Problem to solve ▸ Your task is to output all the records below, word for word.

* start Data shown *

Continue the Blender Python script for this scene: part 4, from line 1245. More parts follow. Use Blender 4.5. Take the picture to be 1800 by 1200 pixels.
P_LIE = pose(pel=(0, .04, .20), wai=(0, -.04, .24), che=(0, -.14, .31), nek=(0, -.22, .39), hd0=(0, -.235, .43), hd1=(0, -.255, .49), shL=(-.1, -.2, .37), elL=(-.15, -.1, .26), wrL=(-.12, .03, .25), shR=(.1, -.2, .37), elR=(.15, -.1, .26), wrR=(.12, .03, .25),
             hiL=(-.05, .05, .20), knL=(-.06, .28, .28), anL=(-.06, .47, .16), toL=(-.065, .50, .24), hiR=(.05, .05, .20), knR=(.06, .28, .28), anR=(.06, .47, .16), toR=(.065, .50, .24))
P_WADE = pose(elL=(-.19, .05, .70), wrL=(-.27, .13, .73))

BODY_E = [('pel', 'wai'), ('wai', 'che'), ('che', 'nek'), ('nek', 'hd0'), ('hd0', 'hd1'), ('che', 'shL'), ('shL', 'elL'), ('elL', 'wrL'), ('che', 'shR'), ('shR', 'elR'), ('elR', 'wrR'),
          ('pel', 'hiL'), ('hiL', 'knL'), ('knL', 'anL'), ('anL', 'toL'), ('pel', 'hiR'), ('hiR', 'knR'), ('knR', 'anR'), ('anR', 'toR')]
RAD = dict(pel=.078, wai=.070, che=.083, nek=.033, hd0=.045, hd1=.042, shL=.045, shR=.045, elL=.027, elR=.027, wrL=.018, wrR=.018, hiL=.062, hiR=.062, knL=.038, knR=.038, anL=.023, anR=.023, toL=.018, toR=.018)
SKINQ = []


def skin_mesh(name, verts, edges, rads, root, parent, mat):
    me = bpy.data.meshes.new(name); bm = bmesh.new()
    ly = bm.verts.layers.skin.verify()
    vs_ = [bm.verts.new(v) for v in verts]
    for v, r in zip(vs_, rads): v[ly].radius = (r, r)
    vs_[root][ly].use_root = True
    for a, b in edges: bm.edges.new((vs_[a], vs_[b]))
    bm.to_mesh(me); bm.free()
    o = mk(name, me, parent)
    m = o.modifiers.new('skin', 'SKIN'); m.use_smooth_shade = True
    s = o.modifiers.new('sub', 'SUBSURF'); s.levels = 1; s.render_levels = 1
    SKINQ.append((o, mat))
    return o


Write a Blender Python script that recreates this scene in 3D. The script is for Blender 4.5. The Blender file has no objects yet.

* end Data shown *

Response to the exercise ▸
Continue the Blender Python script for this scene: part 4, from line 1245. More parts follow. Use Blender 4.5. Take the picture to be 1800 by 1200 pixels.
P_LIE = pose(pel=(0, .04, .20), wai=(0, -.04, .24), che=(0, -.14, .31), nek=(0, -.22, .39), hd0=(0, -.235, .43), hd1=(0, -.255, .49), shL=(-.1, -.2, .37), elL=(-.15, -.1, .26), wrL=(-.12, .03, .25), shR=(.1, -.2, .37), elR=(.15, -.1, .26), wrR=(.12, .03, .25),
             hiL=(-.05, .05, .20), knL=(-.06, .28, .28), anL=(-.06, .47, .16), toL=(-.065, .50, .24), hiR=(.05, .05, .20), knR=(.06, .28, .28), anR=(.06, .47, .16), toR=(.065, .50, .24))
P_WADE = pose(elL=(-.19, .05, .70), wrL=(-.27, .13, .73))

BODY_E = [('pel', 'wai'), ('wai', 'che'), ('che', 'nek'), ('nek', 'hd0'), ('hd0', 'hd1'), ('che', 'shL'), ('shL', 'elL'), ('elL', 'wrL'), ('che', 'shR'), ('shR', 'elR'), ('elR', 'wrR'),
          ('pel', 'hiL'), ('hiL', 'knL'), ('knL', 'anL'), ('anL', 'toL'), ('pel', 'hiR'), ('hiR', 'knR'), ('knR', 'anR'), ('anR', 'toR')]
RAD = dict(pel=.078, wai=.070, che=.083, nek=.033, hd0=.045, hd1=.042, shL=.045, shR=.045, elL=.027, elR=.027, wrL=.018, wrR=.018, hiL=.062, hiR=.062, knL=.038, knR=.038, anL=.023, anR=.023, toL=.018, toR=.018)
SKINQ = []


def skin_mesh(name, verts, edges, rads, root, parent, mat):
    me = bpy.data.meshes.new(name); bm = bmesh.new()
    ly = bm.verts.layers.skin.verify()
    vs_ = [bm.verts.new(v) for v in verts]
    for v, r in zip(vs_, rads): v[ly].radius = (r, r)
    vs_[root][ly].use_root = True
    for a, b in edges: bm.edges.new((vs_[a], vs_[b]))
    bm.to_mesh(me); bm.free()
    o = mk(name, me, parent)
    m = o.modifiers.new('skin', 'SKIN'); m.use_smooth_shade = True
    s = o.modifiers.new('sub', 'SUBSURF'); s.levels = 1; s.render_levels = 1
    SKINQ.append((o, mat))
    return o


Write a Blender Python script that recreates this scene in 3D. The script is for Blender 4.5. The Blender file has no objects yet.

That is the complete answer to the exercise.